How do the records below read from their first line through the line containing "R = math.radians"? Write those lines out exactly.

*** Extracted information

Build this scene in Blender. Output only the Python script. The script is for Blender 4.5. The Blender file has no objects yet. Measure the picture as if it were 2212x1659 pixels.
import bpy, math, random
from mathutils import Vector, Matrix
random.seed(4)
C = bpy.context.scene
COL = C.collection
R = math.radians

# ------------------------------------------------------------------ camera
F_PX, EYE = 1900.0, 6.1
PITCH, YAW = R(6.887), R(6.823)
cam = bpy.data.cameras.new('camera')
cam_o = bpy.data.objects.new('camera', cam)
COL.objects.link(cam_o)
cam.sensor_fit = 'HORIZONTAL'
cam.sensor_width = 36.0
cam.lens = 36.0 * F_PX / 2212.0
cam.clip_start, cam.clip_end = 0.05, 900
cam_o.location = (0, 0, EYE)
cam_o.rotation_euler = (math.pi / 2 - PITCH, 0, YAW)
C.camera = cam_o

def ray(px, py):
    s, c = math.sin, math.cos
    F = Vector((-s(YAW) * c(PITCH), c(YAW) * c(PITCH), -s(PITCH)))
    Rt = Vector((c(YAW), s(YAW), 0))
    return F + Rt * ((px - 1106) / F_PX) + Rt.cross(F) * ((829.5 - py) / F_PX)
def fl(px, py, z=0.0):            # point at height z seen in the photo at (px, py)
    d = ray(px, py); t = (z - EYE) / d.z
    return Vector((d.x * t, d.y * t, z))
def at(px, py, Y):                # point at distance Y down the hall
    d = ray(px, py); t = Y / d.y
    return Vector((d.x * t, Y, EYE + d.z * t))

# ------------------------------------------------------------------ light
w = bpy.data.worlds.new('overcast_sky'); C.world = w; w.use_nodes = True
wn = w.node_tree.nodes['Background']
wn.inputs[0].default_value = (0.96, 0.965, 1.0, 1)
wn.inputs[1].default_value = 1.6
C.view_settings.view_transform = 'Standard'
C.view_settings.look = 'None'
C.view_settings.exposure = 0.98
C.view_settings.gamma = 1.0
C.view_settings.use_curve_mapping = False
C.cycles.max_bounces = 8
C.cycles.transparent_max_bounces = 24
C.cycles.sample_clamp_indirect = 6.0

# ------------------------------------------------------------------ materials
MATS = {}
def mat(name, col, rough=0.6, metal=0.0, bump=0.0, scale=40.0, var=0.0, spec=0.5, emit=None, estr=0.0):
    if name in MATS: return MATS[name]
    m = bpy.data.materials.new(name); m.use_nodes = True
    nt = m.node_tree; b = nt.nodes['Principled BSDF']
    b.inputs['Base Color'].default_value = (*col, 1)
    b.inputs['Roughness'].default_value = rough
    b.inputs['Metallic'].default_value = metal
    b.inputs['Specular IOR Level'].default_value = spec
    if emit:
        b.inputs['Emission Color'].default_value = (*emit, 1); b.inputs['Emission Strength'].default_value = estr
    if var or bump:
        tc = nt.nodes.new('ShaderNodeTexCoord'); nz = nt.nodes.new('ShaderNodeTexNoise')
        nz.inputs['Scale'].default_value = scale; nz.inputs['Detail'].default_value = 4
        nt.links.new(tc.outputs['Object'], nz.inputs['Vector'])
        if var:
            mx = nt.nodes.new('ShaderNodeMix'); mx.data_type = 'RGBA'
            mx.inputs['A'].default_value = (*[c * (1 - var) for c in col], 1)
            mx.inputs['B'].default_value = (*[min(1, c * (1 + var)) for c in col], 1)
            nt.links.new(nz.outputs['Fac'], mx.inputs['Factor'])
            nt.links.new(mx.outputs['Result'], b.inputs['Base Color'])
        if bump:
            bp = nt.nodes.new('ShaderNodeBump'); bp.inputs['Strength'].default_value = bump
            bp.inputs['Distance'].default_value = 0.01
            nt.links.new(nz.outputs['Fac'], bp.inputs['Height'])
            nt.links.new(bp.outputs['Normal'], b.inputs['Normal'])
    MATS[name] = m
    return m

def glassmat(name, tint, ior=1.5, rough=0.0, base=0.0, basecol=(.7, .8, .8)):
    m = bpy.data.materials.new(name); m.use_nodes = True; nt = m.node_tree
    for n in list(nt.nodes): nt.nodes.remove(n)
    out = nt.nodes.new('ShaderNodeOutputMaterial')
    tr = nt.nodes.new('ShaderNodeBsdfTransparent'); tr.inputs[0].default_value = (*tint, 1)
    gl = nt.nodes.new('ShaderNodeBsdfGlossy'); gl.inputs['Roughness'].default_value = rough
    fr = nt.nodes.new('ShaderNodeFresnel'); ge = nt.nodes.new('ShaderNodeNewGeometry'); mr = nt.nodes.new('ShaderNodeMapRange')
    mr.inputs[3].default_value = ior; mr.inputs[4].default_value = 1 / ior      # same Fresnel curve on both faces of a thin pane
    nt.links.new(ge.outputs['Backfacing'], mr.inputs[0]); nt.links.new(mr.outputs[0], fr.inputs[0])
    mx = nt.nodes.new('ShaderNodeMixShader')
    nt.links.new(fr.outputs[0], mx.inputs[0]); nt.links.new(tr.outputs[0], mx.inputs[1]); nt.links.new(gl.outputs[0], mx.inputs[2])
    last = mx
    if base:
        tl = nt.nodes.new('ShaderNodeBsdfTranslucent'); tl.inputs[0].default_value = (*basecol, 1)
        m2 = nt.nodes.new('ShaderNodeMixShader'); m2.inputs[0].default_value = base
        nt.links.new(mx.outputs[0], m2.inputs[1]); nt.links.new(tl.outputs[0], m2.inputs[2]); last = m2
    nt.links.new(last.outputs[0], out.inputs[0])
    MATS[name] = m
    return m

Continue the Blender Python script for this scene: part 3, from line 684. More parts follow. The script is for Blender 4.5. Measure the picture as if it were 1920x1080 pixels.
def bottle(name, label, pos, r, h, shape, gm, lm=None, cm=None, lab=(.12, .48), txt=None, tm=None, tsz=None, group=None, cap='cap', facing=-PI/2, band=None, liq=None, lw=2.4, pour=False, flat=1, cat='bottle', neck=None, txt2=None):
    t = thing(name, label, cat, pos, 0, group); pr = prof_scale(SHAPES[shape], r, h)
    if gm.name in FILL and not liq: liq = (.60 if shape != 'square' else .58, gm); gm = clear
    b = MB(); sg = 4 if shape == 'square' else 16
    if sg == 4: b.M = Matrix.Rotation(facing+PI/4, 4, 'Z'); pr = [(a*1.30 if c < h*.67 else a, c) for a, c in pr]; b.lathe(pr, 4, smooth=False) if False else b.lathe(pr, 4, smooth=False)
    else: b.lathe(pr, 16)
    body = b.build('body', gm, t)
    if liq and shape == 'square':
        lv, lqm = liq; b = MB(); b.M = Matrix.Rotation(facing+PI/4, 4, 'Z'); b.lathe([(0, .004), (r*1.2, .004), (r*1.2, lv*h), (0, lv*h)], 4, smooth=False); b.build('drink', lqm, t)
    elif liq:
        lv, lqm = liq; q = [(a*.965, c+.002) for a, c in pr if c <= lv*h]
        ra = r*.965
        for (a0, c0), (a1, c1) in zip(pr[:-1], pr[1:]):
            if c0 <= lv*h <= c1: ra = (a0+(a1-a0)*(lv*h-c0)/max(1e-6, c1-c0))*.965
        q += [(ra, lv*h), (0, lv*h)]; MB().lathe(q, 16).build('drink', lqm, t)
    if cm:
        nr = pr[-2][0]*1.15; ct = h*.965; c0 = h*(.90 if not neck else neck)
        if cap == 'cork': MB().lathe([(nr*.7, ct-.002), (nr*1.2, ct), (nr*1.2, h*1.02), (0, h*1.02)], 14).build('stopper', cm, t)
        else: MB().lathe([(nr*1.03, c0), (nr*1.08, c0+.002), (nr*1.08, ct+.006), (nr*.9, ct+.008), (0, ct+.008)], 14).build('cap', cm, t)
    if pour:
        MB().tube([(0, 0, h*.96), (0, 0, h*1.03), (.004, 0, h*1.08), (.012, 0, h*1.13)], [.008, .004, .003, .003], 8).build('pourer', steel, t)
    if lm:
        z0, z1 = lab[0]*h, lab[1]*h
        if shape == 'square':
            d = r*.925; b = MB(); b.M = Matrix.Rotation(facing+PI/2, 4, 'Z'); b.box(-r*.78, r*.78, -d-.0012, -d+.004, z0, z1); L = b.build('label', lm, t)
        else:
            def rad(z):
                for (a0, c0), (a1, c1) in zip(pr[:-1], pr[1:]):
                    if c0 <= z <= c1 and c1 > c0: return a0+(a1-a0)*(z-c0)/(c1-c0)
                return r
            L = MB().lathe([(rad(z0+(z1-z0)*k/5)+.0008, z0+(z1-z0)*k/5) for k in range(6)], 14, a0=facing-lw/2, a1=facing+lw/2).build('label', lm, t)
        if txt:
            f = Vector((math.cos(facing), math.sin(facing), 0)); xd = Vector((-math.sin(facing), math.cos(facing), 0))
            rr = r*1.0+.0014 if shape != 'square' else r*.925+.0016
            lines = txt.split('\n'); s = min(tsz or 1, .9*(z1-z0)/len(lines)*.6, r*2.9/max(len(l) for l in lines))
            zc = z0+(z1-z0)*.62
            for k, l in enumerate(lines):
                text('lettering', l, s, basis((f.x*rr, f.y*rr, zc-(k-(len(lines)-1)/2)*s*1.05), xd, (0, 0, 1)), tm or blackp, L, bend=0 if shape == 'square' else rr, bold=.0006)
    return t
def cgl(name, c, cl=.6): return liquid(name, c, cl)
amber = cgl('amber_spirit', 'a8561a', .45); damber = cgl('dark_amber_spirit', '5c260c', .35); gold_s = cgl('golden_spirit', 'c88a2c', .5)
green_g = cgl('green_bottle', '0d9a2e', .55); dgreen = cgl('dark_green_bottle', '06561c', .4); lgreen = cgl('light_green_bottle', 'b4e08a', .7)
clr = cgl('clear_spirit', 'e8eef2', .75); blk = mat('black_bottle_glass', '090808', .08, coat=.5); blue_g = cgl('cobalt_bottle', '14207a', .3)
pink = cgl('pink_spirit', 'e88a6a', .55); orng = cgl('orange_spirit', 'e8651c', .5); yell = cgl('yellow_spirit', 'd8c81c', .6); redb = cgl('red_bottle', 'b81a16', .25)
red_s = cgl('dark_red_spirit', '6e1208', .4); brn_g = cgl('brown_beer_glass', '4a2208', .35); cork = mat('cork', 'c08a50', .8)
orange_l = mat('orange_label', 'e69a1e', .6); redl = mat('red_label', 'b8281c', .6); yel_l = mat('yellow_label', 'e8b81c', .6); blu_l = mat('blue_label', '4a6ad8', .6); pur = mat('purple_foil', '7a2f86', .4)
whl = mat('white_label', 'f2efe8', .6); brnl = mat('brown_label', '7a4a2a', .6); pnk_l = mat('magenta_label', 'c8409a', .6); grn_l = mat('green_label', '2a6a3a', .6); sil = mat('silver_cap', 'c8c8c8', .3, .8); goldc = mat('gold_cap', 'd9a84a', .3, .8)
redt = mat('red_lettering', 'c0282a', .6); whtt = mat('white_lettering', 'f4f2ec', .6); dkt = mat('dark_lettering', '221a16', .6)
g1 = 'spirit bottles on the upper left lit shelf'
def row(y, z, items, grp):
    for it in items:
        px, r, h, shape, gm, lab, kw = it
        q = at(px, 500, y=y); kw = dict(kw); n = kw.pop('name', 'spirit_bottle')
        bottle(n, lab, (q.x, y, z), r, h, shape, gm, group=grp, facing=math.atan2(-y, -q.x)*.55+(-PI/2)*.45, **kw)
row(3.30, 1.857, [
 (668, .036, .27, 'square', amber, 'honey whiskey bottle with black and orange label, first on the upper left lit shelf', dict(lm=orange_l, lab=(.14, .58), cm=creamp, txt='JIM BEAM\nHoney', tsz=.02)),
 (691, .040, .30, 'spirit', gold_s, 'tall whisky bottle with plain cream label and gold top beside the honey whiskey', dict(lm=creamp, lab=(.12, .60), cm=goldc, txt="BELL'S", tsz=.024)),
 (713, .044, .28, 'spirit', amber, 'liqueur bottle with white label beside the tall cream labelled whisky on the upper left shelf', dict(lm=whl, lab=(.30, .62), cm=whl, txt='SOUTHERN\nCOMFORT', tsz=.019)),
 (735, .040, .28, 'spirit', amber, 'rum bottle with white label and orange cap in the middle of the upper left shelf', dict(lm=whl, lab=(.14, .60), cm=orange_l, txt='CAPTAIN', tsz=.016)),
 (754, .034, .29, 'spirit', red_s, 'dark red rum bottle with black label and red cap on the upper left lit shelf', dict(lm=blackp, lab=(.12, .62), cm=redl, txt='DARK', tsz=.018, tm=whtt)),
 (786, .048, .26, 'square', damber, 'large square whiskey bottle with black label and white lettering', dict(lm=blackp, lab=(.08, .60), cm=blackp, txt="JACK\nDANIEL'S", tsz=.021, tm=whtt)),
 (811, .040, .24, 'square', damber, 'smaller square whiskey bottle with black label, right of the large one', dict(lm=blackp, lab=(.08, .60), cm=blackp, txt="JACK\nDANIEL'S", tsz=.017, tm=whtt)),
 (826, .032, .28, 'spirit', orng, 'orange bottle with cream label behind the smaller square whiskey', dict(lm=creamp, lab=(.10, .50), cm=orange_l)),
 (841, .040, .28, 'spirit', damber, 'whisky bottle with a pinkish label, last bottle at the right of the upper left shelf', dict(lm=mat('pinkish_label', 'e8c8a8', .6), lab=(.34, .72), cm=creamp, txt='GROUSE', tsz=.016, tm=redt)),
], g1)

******

Result of this task -
Build this scene in Blender. Output only the Python script. The script is for Blender 4.5. The Blender file has no objects yet. Measure the picture as if it were 2212x1659 pixels.
import bpy, math, random
from mathutils import Vector, Matrix
random.seed(4)
C = bpy.context.scene
COL = C.collection
R = math.radians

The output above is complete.